The blustery winds kept Hawaiian Electric Co. crews busy throughout the day as numerous failures were reported across O'ahu.

The biggest failure was reported in Kane'ohe from Castle High School to the 'Aikahi Gardens subdivision. About 2,050 customers lost their power for about a half-hour starting at about 8:09 a.m., said HECO spokesman Fred Kobashikawa.

Other power failures reported yesterday included: the Pauoa-Nu'uanu area (1,700 customers), from 6:55 to 7:52 p.m.; in Waiahole (300 customers), from 10:41 a.m. to 4:08 p.m.; on Roundtop (100 customers), 11:28 a.m. to 3:20; in lower Manoa (306 customers), from 11:58 a.m. to 5:15 p.m.; at Mayor Wright Housing (200 customers), from 10:53 a.m. to 4:40 p.m.; and in Wahiawa (300 customers) from 2:24-3:19 p.m.

Rough surf of 10 to 15 feet pounded eastern shores, pushing sand onto coastal roads on several islands, and causing minor flooding for coastal properties at Kapoho on Hawai'i. Flooding and mud associated with rain hampered travel on some roads, and on Haleakala, high winds were blowing rocks onto the highway.

Big Island civil defense administrator Bill Davis said that island was faring reasonably well.

"We did have heavy rains but they didn't last very long," Davis said. "We had some minor street flooding, but no damage to any of our roads or private property that we're aware of at this time."

A few families in the Kapoho area were evacuated because they feared the high surf, he said.

Roy Matsuda, a National Weather Service meteorologist, said areas across the state got rainfall in the range of one to three inches in 24 hours.

Surfers were taking advantage of the waves in some areas, but lifeguards were trying to keep people away from the water.

"We're trying to keep people from getting into the water," said Jim Howe, chief of operations for Honolulu lifeguards.

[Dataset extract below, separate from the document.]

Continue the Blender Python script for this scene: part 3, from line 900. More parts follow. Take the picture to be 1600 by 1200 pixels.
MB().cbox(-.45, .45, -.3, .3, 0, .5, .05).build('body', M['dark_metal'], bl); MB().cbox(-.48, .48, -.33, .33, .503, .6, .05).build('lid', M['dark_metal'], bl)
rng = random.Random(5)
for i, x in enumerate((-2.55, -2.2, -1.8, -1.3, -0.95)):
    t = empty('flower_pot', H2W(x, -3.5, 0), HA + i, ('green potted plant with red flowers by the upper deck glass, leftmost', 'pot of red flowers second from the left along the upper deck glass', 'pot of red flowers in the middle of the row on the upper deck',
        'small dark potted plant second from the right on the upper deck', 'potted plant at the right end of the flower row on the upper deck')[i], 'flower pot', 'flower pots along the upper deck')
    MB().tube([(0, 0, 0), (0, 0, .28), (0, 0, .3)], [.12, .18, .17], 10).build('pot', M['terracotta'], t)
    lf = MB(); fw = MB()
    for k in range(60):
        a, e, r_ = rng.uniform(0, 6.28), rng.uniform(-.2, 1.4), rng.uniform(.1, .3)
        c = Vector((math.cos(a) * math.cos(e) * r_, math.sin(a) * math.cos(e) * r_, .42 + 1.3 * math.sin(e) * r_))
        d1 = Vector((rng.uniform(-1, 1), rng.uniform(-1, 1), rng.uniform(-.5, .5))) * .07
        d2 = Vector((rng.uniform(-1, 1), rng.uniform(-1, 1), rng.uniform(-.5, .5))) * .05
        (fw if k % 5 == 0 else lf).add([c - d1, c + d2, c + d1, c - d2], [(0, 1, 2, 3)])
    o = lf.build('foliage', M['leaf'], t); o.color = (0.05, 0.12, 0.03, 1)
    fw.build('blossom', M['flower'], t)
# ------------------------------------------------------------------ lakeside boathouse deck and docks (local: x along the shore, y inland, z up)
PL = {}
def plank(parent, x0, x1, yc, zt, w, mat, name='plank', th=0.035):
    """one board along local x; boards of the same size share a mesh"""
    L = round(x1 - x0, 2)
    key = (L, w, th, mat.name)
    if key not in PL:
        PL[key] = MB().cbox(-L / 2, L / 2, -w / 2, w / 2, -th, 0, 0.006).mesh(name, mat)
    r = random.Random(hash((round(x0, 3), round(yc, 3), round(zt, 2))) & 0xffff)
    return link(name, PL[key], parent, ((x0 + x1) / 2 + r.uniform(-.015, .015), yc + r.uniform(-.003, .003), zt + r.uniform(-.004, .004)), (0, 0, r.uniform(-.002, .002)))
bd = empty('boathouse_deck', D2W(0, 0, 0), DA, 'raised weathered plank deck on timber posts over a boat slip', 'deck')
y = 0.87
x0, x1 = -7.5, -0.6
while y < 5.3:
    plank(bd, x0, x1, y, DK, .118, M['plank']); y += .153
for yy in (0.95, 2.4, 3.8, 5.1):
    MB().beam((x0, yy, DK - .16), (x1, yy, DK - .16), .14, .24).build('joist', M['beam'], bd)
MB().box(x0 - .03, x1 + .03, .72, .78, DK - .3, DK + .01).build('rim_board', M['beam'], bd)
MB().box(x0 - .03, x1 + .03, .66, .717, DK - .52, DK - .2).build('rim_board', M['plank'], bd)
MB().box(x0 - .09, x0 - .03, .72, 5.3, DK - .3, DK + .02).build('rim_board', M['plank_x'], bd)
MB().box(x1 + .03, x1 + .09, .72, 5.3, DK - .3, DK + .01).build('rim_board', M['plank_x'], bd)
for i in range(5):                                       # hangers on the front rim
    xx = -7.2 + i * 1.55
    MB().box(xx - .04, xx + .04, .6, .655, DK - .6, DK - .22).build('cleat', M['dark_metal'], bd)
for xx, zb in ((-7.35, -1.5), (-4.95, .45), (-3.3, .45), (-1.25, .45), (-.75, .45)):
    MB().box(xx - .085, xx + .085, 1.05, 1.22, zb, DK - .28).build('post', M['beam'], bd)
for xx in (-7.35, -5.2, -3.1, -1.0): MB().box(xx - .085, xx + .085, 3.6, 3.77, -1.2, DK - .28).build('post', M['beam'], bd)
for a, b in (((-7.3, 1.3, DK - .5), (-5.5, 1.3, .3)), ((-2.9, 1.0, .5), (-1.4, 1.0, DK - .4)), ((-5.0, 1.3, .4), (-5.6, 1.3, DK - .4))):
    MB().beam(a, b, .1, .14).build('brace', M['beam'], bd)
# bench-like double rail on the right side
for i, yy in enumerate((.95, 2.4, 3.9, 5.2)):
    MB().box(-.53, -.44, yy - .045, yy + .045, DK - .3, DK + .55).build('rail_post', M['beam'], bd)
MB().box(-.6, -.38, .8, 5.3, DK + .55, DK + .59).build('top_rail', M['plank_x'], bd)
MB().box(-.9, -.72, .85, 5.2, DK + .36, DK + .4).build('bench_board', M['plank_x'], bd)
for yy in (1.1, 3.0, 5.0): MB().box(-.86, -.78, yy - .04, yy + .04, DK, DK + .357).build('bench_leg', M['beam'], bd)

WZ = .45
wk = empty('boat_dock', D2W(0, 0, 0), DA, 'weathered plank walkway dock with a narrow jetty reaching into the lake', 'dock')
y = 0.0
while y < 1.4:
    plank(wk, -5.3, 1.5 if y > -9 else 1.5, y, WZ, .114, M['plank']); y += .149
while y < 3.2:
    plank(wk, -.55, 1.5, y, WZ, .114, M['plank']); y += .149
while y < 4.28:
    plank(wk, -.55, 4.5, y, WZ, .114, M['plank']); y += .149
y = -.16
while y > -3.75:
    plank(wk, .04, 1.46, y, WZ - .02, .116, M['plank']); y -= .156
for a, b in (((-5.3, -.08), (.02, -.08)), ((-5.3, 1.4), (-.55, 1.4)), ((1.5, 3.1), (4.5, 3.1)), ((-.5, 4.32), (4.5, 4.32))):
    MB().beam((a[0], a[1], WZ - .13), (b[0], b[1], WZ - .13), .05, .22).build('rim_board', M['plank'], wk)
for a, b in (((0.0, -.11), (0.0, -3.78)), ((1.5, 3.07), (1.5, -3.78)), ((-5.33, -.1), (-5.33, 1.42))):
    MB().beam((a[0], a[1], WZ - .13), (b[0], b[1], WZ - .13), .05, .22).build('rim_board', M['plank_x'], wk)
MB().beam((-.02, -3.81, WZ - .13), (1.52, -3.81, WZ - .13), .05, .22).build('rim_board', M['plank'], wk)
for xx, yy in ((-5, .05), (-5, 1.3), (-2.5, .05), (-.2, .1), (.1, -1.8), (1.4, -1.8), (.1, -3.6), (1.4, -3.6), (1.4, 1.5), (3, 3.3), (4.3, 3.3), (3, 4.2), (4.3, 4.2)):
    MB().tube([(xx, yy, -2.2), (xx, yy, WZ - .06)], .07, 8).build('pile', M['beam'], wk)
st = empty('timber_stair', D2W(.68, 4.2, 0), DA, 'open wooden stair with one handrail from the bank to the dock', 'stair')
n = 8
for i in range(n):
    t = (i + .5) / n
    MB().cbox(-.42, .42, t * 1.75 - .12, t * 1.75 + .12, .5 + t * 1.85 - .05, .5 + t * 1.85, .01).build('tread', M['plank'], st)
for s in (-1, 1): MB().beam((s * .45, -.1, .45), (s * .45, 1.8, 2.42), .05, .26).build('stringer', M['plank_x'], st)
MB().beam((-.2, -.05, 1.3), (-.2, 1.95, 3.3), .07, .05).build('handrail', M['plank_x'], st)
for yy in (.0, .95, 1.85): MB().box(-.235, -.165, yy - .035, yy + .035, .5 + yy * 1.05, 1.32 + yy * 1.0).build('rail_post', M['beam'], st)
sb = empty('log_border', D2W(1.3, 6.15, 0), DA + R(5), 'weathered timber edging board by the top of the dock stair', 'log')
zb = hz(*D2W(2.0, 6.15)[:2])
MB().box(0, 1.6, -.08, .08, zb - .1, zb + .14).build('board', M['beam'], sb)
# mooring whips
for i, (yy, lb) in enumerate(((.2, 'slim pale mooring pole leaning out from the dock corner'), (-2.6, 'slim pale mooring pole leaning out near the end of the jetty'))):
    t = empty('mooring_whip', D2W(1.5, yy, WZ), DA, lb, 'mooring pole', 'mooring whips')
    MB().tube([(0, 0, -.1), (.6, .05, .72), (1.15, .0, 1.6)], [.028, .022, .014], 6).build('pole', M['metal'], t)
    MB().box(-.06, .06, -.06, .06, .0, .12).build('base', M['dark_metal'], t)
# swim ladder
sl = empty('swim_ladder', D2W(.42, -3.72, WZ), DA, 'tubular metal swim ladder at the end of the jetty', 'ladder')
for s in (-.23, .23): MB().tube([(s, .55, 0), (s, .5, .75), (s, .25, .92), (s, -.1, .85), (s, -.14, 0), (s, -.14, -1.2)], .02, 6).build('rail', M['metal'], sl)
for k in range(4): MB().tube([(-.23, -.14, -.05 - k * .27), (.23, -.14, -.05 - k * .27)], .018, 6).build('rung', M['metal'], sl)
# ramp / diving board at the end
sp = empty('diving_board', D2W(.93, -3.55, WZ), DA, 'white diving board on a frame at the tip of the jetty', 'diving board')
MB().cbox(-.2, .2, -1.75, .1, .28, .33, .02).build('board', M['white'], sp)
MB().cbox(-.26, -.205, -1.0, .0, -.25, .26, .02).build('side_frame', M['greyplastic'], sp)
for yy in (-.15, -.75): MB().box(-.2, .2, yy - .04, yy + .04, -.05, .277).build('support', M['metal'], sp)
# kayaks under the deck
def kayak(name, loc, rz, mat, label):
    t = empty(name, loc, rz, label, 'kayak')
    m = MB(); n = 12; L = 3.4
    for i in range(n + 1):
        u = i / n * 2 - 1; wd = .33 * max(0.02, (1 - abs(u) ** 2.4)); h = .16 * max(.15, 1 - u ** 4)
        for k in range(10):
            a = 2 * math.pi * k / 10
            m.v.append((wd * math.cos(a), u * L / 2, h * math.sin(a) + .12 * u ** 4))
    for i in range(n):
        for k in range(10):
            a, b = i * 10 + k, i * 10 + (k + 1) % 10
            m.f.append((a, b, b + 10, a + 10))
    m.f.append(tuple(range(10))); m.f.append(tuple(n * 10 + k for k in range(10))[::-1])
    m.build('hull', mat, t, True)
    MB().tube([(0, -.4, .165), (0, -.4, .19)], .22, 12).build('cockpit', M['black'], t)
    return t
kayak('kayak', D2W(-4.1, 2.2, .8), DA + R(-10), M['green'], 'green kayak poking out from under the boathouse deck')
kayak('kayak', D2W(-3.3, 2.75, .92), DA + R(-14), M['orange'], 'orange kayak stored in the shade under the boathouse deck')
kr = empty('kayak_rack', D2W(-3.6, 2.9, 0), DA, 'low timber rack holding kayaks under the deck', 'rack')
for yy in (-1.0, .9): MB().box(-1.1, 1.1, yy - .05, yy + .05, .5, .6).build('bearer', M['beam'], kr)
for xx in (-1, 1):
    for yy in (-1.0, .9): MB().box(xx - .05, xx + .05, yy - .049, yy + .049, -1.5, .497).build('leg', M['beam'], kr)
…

The week's rough weather was caused by a large low-pressure system that traveled east to west, with its center south of the Islands. As it moves, the heavy winds and rains are being dragged along behind it. The center had moved to the south-southwest of Kaua'i yesterday, and the system was weakening as it moved away from the Islands.

Advertiser staff writers James Gonser and Curtis Lum and Neighbor Island editor Christie Wilson contributed to this report.